[TASK TO COMPLETE] Write out the listing beneath this instruction in its entirety, exactly as it reads.

[RECORDED DATA]

>>

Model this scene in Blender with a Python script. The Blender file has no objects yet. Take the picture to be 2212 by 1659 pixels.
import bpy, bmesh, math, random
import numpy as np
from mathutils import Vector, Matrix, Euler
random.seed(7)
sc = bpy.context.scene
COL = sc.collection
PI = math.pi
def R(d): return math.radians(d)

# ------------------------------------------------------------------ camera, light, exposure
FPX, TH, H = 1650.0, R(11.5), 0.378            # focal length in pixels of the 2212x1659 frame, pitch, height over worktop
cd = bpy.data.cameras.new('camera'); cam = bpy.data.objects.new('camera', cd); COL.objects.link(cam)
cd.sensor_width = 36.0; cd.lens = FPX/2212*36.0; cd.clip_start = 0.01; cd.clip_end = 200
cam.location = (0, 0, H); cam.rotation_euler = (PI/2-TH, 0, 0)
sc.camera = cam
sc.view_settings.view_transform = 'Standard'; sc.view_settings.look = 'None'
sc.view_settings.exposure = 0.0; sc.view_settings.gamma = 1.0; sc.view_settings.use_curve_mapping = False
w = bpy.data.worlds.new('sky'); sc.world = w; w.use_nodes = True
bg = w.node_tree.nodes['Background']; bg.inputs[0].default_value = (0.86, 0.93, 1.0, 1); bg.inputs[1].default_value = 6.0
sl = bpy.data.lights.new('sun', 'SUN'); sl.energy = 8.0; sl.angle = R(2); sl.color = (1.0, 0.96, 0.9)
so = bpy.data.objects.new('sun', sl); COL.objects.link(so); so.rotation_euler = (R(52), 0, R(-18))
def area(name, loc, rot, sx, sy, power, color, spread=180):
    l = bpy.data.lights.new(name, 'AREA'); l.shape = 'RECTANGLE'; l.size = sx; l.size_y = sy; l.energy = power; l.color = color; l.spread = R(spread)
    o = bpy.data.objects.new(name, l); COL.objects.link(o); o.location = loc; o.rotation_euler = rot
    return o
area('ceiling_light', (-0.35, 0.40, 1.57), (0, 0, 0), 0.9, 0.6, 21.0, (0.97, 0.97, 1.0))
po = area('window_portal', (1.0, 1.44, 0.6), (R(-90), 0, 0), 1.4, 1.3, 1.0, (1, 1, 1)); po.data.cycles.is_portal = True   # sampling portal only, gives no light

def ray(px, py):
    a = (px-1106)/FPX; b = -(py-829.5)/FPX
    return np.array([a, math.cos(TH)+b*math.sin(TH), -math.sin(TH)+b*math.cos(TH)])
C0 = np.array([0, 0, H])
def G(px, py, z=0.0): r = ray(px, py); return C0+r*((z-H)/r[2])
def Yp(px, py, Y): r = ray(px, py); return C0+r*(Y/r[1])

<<

[RESULT OF THE EXERCISE]
Model this scene in Blender with a Python script. The Blender file has no objects yet. Take the picture to be 2212 by 1659 pixels.
import bpy, bmesh, math, random
import numpy as np
from mathutils import Vector, Matrix, Euler
random.seed(7)
sc = bpy.context.scene
COL = sc.collection
PI = math.pi
def R(d): return math.radians(d)

# ------------------------------------------------------------------ camera, light, exposure
FPX, TH, H = 1650.0, R(11.5), 0.378            # focal length in pixels of the 2212x1659 frame, pitch, height over worktop
cd = bpy.data.cameras.new('camera'); cam = bpy.data.objects.new('camera', cd); COL.objects.link(cam)
cd.sensor_width = 36.0; cd.lens = FPX/2212*36.0; cd.clip_start = 0.01; cd.clip_end = 200
cam.location = (0, 0, H); cam.rotation_euler = (PI/2-TH, 0, 0)
sc.camera = cam
sc.view_settings.view_transform = 'Standard'; sc.view_settings.look = 'None'
sc.view_settings.exposure = 0.0; sc.view_settings.gamma = 1.0; sc.view_settings.use_curve_mapping = False
w = bpy.data.worlds.new('sky'); sc.world = w; w.use_nodes = True
bg = w.node_tree.nodes['Background']; bg.inputs[0].default_value = (0.86, 0.93, 1.0, 1); bg.inputs[1].default_value = 6.0
sl = bpy.data.lights.new('sun', 'SUN'); sl.energy = 8.0; sl.angle = R(2); sl.color = (1.0, 0.96, 0.9)
so = bpy.data.objects.new('sun', sl); COL.objects.link(so); so.rotation_euler = (R(52), 0, R(-18))
def area(name, loc, rot, sx, sy, power, color, spread=180):
    l = bpy.data.lights.new(name, 'AREA'); l.shape = 'RECTANGLE'; l.size = sx; l.size_y = sy; l.energy = power; l.color = color; l.spread = R(spread)
    o = bpy.data.objects.new(name, l); COL.objects.link(o); o.location = loc; o.rotation_euler = rot
    return o
area('ceiling_light', (-0.35, 0.40, 1.57), (0, 0, 0), 0.9, 0.6, 21.0, (0.97, 0.97, 1.0))
po = area('window_portal', (1.0, 1.44, 0.6), (R(-90), 0, 0), 1.4, 1.3, 1.0, (1, 1, 1)); po.data.cycles.is_portal = True   # sampling portal only, gives no light

def ray(px, py):
    a = (px-1106)/FPX; b = -(py-829.5)/FPX
    return np.array([a, math.cos(TH)+b*math.sin(TH), -math.sin(TH)+b*math.cos(TH)])
C0 = np.array([0, 0, H])
def G(px, py, z=0.0): r = ray(px, py); return C0+r*((z-H)/r[2])
def Yp(px, py, Y): r = ray(px, py); return C0+r*(Y/r[1])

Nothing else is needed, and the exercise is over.